Partai Keadilan Sejahtera (PKS), menjelang Pemilu 2014 dihantam dengan isu korupsi. Mantan Presiden PKS Luthfi Hasan Ishaaq terlibat kasus korupsi pengadaan kuota impor daging sapi di Kementerian Pertanian. Kasus ini sempat menjadi trending topic selama 2013 di berbagai media massa.
Advertisement
Sementara Partai Persatuan Pembangunan (PPP) baru-baru ini juga diterpa isu perpecahan internal. Kedatangan Ketua Umum PPP Suryadharma Ali (SDA) pada kampanye akbar Pileg 2014 Partai Gerinda di Gelora Bung Karno, Senayan beberapa waktu lalu dianggap mencoreng partainya. Bahkan dianggap melanggar aturan internal PPP.

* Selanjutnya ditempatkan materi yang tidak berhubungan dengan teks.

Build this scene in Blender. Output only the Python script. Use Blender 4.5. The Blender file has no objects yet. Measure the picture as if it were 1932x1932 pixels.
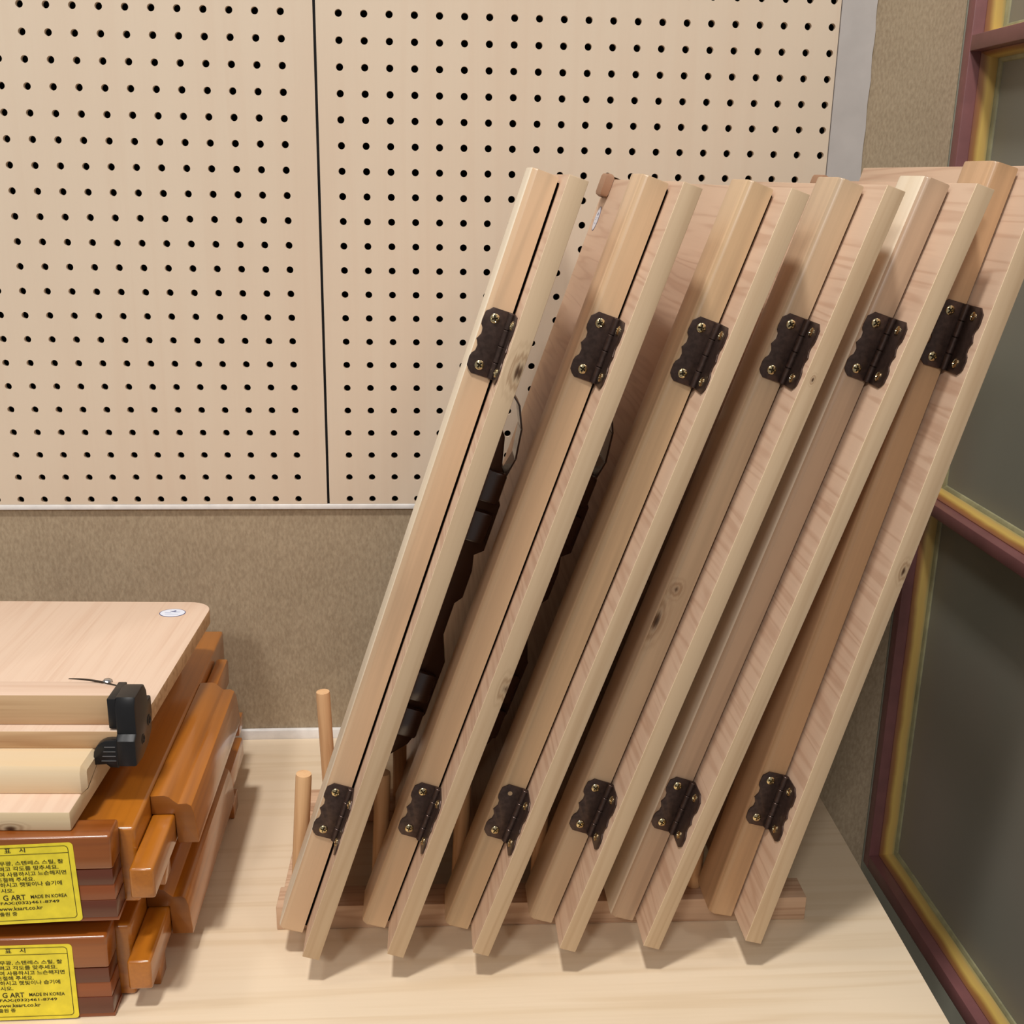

Sejumlah pengurus DPP PPP baru-baru ini berkumpul di sebuah hotel di Sentul, Bogor, Jawa Barat untuk membahas sikap yang dilakukan Suryadharma. Mereka menuntut pengurus DPP segera menggelar rapat pleno guna membahas perilaku SDA. Namun DPP malah menanggapi tuntutan itu dengan memecat sejumlah kader yang dianggap berusaha melakukan pemakzulan terhadap SDA itu.
Melalui SK yang ditandatangani Ketum DPP PPP Suryadharma Ali dan Wasekjen DPP PPP Syaifullah Tamliha tertanggal 16 April 2014 itu, DPP memberhentikan Wakil Ketua Umum PPP Suharso Monoarfa dan 4 Ketua DPW, yakni Ketua DPW PPP Jawa Barat Rahmat Yasin, Ketua DPW PPP Sumatera Utara Fadli Nursal, Ketua DPW Jawa Timur Musyafa' Noer, dan Ketua DPW PPP Sulawesi Selatan Amir Uskara.
Politisi Partai Amanat Nasional (PAN) belakangan ini juga turut terseret kasus korupsi. Anggota DPR dari Fraksi Partai Amanat Nasional Teuku Saiful Achmad baru-baru ini ditetapkan sebagai tersangka oleh KPK terkait kasus dugaan korupsi proyek pengadaan dermaga bongkar di Kawasan Perdagangan Bebas dan Pelabuhan Bebas Sabang, Aceh.
Politisi PAN lainnya, Wa Ode Nurhayati, juga diganjar 6 tahun dalam kasus suap alokasi Dana Penyesuaian Infrastruktur Daerah (DPID) 2011.